Furthermore, the other five clubs in those play-off places have a game in hand on us and only Sunderland who are in 7th in Leauge One, and who are 7 points above us, have played the same amount of games. To add insult to injury, our goal difference is inferior to eight of the nine clubs were are trying to catch.

Kane Vincent-Young, Jack Lankester and James Norwood coming back into the fold won’t do us any harm and as I have indicated before, momentum is a very powerful word in football, and if we were to start on the front foot who knows where this might take us?
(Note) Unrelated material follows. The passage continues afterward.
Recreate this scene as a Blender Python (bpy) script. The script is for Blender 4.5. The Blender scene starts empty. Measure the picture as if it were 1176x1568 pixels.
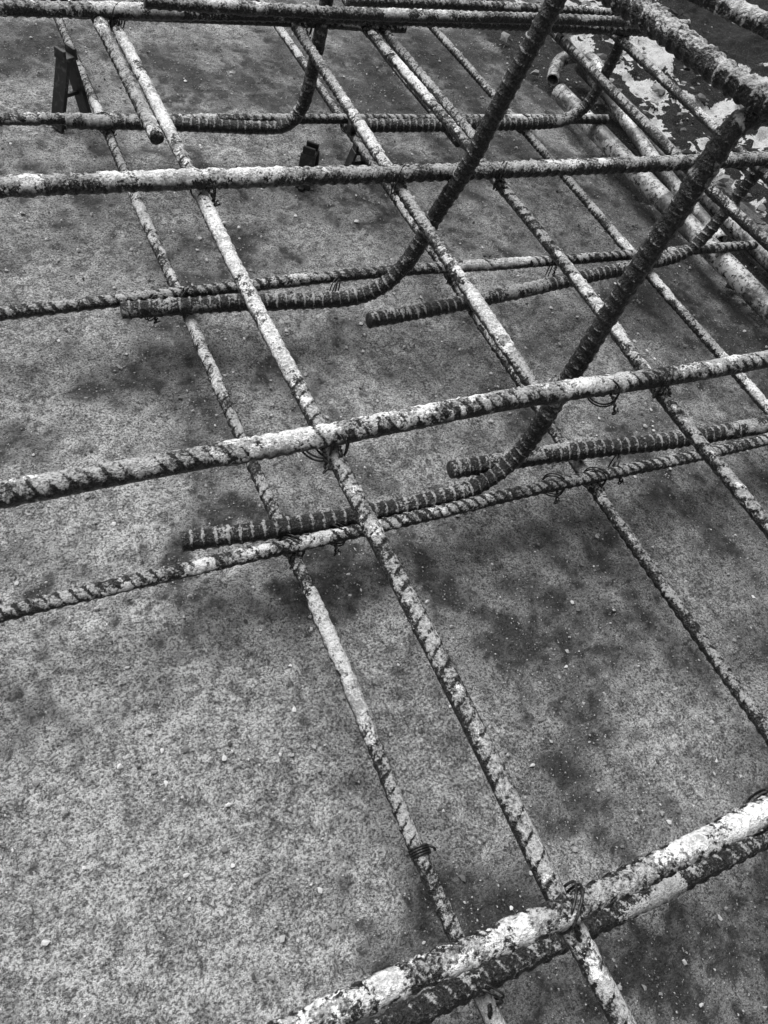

If we were to sneak into those play-off places on the last day of the campaign with a win against MK Dons at Portman Road the roof would come off but that is not something I am expecting to happen.

I understand that as the club captain Chambers feels duty-bound to get his players motivated for the fight ahead but the best thing that could happen to us this season is nothing at all. The remaining fixtures are not played and we can thank our lucky stars that the season was declared null and void!

Sky Sports have employed Football Manager 2020 using their unique software to simulate how the rest of the season might have developed and if this was to prove accurate, then the Blues would have finished in 11th place with just 67 points and five points off Sunderland in 6th. Now, of course, computer analysis is not a precise science because we all know why we love football so much and a large chunk of this is because of its unpredictability. Who would have thought for example that Leicester City could win the Premier League in 2016, or indeed Ipswich Town lifting the First Division title in 1962! The element of surprise is an essential element of football that we sometimes take for granted.

That said, Chambers hopes of a dramatic revival of the promotion dream are exactly that. We can all dream and he cannot be expected to down tools and give up and nor can manager Paul Lambert. At Christmas however, these dreams had an air of reality about them, as we topped the table. Sadly, it seems a long time ago now and since then our form and our points haul have declined rapidly.

We have just eight games remaining; with five of those scheduled to be at home and five against sides in the league’s bottom eight but even that does not fill me with much confidence if I am honest. We have often been as poor against lower leagues sides as we have been against the top teams so we cannot derive any degree of optimism from the fixture list either.

Chambers insisted that there was still hope and we should not assume there is nothing left to play for. “We still feel that we’ve got an opportunity if and when the season restarts to have a go. But we’re not where we want to be – obviously.”

Keep dreaming Luke because I know your heart – if not your head, is in the right place.  But of course, action speaks much louder than mere words alone.